Supplied data:
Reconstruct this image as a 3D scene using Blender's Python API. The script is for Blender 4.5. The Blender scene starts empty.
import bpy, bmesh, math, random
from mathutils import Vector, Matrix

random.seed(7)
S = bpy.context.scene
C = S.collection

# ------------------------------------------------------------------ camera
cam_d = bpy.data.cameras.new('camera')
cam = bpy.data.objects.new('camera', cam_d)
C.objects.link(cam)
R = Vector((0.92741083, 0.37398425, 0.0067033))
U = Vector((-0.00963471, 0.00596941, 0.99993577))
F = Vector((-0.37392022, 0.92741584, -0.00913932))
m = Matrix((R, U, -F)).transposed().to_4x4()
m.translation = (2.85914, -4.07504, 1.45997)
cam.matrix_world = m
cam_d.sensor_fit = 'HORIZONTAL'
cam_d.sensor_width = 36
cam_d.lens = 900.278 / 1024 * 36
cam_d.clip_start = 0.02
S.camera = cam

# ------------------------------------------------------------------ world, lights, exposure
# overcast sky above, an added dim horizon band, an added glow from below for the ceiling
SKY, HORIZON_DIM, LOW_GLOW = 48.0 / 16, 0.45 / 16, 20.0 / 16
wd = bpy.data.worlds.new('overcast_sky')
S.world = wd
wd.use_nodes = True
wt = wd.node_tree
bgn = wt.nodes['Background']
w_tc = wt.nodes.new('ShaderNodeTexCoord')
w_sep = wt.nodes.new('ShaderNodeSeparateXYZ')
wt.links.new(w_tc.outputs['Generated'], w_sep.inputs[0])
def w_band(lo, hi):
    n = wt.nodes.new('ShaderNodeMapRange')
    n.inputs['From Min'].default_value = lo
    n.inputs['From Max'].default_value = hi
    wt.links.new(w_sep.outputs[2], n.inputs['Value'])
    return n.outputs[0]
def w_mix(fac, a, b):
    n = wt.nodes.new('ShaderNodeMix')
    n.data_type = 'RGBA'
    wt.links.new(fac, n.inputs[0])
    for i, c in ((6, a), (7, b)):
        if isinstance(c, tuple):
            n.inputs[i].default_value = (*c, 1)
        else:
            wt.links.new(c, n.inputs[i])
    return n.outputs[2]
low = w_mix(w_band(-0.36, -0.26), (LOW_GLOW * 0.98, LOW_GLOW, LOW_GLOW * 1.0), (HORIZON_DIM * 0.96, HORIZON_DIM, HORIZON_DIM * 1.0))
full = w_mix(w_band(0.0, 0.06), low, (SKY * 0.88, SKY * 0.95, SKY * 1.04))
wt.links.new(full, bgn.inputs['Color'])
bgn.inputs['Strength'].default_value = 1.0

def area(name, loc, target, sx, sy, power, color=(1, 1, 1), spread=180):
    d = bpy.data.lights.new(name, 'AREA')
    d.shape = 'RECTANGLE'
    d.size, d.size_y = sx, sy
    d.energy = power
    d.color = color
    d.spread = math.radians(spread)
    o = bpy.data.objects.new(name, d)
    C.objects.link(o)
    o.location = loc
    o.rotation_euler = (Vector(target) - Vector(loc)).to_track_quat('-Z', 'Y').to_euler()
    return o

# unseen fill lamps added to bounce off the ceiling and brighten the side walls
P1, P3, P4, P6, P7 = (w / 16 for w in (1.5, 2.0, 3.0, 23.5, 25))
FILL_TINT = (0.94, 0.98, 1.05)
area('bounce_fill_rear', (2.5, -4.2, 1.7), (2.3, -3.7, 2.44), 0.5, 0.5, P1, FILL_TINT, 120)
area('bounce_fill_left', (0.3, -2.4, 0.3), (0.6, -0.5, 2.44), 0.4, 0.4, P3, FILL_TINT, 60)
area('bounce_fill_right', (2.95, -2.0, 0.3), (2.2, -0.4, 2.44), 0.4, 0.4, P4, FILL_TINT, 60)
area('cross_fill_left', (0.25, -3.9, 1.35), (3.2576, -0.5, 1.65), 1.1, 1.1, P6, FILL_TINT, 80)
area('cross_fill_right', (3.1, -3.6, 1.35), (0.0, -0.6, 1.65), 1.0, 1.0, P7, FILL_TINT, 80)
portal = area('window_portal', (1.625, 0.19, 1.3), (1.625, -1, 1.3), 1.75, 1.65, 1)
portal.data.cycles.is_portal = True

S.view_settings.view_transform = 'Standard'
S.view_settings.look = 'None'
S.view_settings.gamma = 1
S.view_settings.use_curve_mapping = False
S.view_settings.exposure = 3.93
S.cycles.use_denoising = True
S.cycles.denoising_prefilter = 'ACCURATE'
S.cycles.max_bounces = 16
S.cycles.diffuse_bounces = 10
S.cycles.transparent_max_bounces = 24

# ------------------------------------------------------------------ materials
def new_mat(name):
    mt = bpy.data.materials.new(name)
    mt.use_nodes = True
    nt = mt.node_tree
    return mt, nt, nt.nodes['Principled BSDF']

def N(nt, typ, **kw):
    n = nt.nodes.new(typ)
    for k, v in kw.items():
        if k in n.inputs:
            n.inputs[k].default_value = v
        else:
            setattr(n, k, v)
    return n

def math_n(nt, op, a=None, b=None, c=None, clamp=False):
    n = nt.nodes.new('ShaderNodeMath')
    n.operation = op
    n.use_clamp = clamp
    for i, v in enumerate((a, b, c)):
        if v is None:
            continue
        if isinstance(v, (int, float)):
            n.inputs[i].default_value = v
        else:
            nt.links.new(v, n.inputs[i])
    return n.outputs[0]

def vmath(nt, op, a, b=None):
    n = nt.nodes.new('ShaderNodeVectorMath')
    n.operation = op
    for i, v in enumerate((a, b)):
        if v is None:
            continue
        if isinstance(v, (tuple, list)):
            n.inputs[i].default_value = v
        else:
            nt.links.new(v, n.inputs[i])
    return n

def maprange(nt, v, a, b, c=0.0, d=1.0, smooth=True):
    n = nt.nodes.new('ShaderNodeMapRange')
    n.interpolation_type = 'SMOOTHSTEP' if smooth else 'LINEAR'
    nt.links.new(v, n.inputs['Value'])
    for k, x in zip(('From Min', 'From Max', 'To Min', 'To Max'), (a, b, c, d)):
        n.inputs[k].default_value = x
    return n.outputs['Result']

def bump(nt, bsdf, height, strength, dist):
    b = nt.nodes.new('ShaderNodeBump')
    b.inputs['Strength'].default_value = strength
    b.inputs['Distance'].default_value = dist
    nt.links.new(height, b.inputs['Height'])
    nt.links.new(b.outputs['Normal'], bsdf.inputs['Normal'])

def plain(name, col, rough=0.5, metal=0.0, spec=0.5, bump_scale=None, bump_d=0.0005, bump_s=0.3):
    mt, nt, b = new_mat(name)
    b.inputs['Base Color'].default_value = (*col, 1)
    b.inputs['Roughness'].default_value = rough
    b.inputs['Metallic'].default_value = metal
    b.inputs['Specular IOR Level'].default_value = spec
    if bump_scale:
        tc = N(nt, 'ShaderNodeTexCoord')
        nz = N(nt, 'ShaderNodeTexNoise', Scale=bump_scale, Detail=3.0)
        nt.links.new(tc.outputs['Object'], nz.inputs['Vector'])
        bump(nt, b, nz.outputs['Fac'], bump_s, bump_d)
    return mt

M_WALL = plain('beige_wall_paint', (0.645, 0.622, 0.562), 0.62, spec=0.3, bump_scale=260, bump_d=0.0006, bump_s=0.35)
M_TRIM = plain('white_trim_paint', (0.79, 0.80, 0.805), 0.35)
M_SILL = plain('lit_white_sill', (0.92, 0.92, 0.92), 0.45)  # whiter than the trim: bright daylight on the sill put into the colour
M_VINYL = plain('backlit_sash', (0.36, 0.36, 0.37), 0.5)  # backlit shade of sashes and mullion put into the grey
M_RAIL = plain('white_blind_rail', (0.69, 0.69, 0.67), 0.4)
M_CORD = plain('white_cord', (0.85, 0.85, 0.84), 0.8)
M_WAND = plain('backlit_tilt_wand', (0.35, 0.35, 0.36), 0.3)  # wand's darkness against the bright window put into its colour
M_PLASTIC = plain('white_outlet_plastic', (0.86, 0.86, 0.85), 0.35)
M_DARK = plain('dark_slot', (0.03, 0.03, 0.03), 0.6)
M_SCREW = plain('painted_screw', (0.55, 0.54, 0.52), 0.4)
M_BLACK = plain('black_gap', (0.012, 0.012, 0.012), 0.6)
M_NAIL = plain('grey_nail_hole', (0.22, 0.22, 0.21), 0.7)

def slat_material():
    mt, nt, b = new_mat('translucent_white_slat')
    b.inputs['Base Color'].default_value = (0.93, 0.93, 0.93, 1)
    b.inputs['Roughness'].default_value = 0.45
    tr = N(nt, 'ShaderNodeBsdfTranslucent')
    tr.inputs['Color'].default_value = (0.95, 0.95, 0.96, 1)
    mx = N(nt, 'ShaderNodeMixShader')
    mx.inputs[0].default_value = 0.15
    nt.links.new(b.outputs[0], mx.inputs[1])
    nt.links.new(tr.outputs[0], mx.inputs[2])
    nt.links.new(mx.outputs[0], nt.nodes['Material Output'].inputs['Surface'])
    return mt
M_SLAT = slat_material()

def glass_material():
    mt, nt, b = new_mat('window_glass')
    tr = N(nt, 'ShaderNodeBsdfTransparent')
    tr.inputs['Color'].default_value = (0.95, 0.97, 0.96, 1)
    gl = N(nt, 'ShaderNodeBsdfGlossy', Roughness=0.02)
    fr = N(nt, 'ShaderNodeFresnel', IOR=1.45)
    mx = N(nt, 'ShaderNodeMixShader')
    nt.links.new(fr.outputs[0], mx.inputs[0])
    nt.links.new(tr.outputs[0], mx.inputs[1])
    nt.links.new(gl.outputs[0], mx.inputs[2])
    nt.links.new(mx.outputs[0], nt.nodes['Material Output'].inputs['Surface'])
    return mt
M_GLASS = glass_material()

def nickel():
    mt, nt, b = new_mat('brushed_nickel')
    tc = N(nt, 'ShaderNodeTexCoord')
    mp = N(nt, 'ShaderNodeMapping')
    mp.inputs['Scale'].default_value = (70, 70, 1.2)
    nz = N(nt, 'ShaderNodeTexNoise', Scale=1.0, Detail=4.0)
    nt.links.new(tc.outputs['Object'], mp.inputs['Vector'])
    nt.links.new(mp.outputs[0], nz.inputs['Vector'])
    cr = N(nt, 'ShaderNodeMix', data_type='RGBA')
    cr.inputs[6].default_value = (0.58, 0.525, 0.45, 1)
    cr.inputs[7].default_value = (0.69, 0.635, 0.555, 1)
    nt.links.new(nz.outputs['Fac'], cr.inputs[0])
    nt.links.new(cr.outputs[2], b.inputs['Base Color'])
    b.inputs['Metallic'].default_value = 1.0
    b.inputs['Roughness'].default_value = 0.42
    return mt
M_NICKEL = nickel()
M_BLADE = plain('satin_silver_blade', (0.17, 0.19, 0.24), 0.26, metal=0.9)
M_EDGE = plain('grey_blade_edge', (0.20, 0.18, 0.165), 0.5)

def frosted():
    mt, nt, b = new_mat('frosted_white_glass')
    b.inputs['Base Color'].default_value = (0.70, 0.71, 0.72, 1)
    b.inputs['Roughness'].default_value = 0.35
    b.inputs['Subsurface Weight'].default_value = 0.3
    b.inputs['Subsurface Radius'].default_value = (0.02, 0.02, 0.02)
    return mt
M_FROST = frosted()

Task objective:
Only the lines from the beginning of the material to the line containing "C = S.collection" should be echoed, verbatim and in full.

Task answer:
Reconstruct this image as a 3D scene using Blender's Python API. The script is for Blender 4.5. The Blender scene starts empty.
import bpy, bmesh, math, random
from mathutils import Vector, Matrix

random.seed(7)
S = bpy.context.scene
C = S.collection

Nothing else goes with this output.